With a name like that, I would have been the recipient of vast fortunes from New Labour (that’s the same as Old Labour insofaras no member is even remotely related to anybody who ever did any) just to say “Ya Boo!” to anything that might look like a conservative. 

Were I a  ’Tony’ or ‘Anthony’ Something-or-Other, I could start my own political party (called ‘The Tony’s’ of course), in which all members would need to sign a subs card that effectively pays the founder (me) in perpetuity, regardless of whether I’m any good or not. Not unlike buying a box of firelighters that only work in the rain, when you happen to live in the middle of the Sahara. A lot of politics seems to be founded on that principle.

In normal walks of life, the fact you can’t do a job at all, more or less assures that you won’t get to do it for very long. Politics doesn’t seem to work like that. If one finishes up with an Amin or Gadaffi or Hitler, (etc. etc. ) you get somebody who is probably exactly right for some other job, but incompetence is such an inbuilt seam running throughout the profession itself, they stick in there  like shit to a blanket. 

I’m just wondering how many robots have stuck with this, on the subject of sticking.

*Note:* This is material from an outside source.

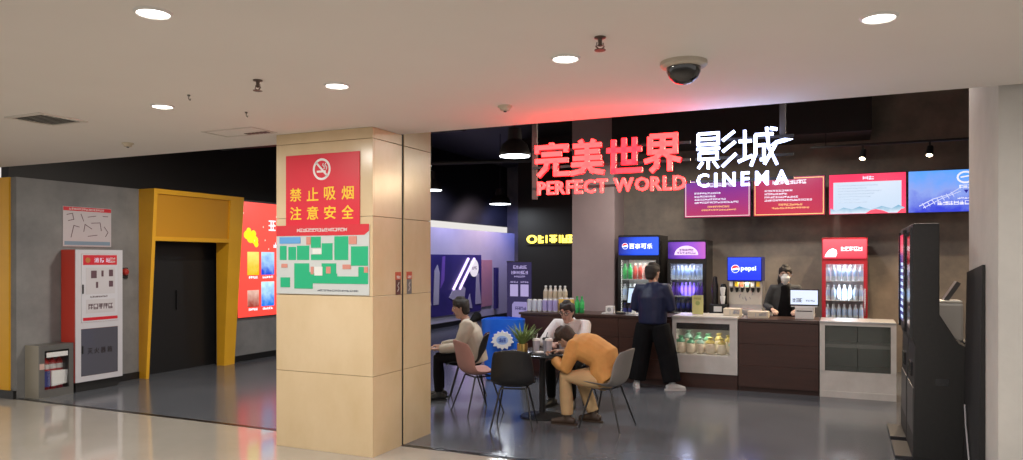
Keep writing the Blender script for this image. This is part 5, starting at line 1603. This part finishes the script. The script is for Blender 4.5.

Were there such a name (there’s bound to be somewhere) as Bigsby Syntax I would want it, as it would bestow at least a knighthood on its possessor, and probably an earldom. Or is that Earl Dumb. Oh well, let it pass. I do have a funny hat, which is bound to be a good start should I wish to sink to barristership; hood; whatever. The name to have for that one has to be one of those that looks like ‘Trimblsnout-Jinkinstrop’ and sounds like ‘Penelope Glass-Blower’.

“Robots on the port side, Cap’n”.  “Assemble the crew bosun”.  “Crew assembled, Cap’n”. “Altogether then lads”

“YA BOO!!!!”  Alright, so it’s not great as a piecce of scintillating repartee; but I’m not wasting any of my emaciated supply of scintillating repartee on a robot. Time for tea.